Wednesday the 11th, another pretty sunny day, we completed the journey up the Potomac, passing Mount Vernon, George Washington’s home, standing proud on the Virginia shore, then Fort Washington, on the Maryland side.  An old brick fort, it was built (if I have my history right) to protect Washington before the War of 1812.  Obviously it didn’t help, since the British came over land from the Baltimore area, taking Washington and burning the presidential mansion – now the White House – so painted to cover up the soot stains.

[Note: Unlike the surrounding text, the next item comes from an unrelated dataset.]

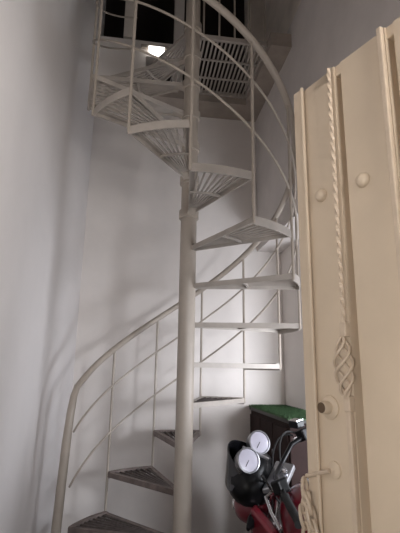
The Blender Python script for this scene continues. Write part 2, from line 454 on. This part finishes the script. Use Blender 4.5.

Reaching Alexandria, we passed under the Wilson bridge, which carries Interstate 95 across the Potomac.  It is now a mammoth construction site, with two new six lane bridges under construction.  The channel has been shifted, with huge floating cranes blocking the normal passage.  The Potomac itself is a broad river, one to two miles across in the upper reaches and up to three miles across nearer Chesapeake Bay.  But most of it is five to ten feet deep, with a narrow 25 foot deep channel winding its way north.  It’s all very well charted and marked with buoys, but definitely requires paying attention.  We moored at the Capital Yacht Club, at the head of the Washington Channel, between the park on Haines Point and Fort McNair, home of the National War College (sorry –“Defense University”– to be politically correct).